I stated work on a side gig today. I am making some tree cut outs for an activity at the Three Rivers Arts Festival. Kids are going to cut leaves out of paper and then they need a form of a tree to pin them on. I have to say there was a certain amount of irony involved in taking perfectly good sheets of plywood and doing this to them. Even more irony if you figure once upon a time a person harvested a perfectly good tree in order to make plywood that I could ruin by making a tree.

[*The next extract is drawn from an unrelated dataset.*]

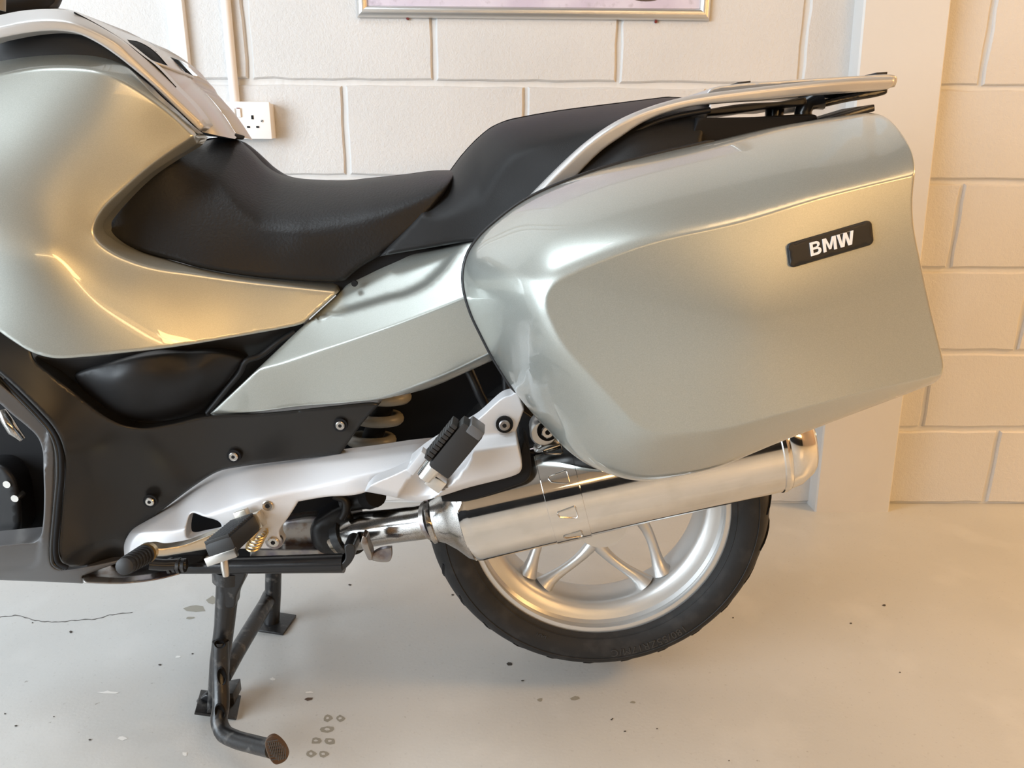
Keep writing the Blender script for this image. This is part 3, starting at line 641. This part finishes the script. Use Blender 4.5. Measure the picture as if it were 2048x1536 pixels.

Here it is, the circle of life...

First you use Google images and find yourself a tree. Perhaps this tree, the "Council Oak Tree":


Then, using an incredibly expensive Computer Aided Design program which you temporarily dumb down to an Etch-a-sketch you painstakingly take note of the Lord's creation and commit the path to digits, like this:


After that, you take your tracing and make it into something you can sell:


From there you use two more very complicated pieces of software and a very, very expensive tool to keep you from spending days projecting and tracing an image and then wailing away at it with a saber saw. This could be the new John Henry project for next year's Tech Design class. Anyway, here's two poorly shot videos to show the process:





You get the idea. The whole thing actually takes like 28 minutes. I suspect I could go faster, but with only the one bit in the shop, a small mistake could turn into a long break to run to the home center.

Here's what the sheet looks like after the router table does its thing:


And here, with the waste removed:


Here, a grove of parts:


And then, a couple of views of where we left off today. I am fairly certain it will have fallen over and cracked when I get back to it, but I can hope not:




Ah the circle of life: Tree, plywood, tree. Now all I have to do is assemble and paint.

Gas is off, compressor's off... (or actually in my case: power's off, dust collector is off, tool room is locked, doors are locked, lights are off, gate is locked...)

1 comment:

Anonymous said...

This post is going to come in very handy for me soon. We're doing Waiting for Godot next season and I'm sure I'll be looking into ways to make a tree. Out of wood. Without cutting down a real tree myself. Thanks!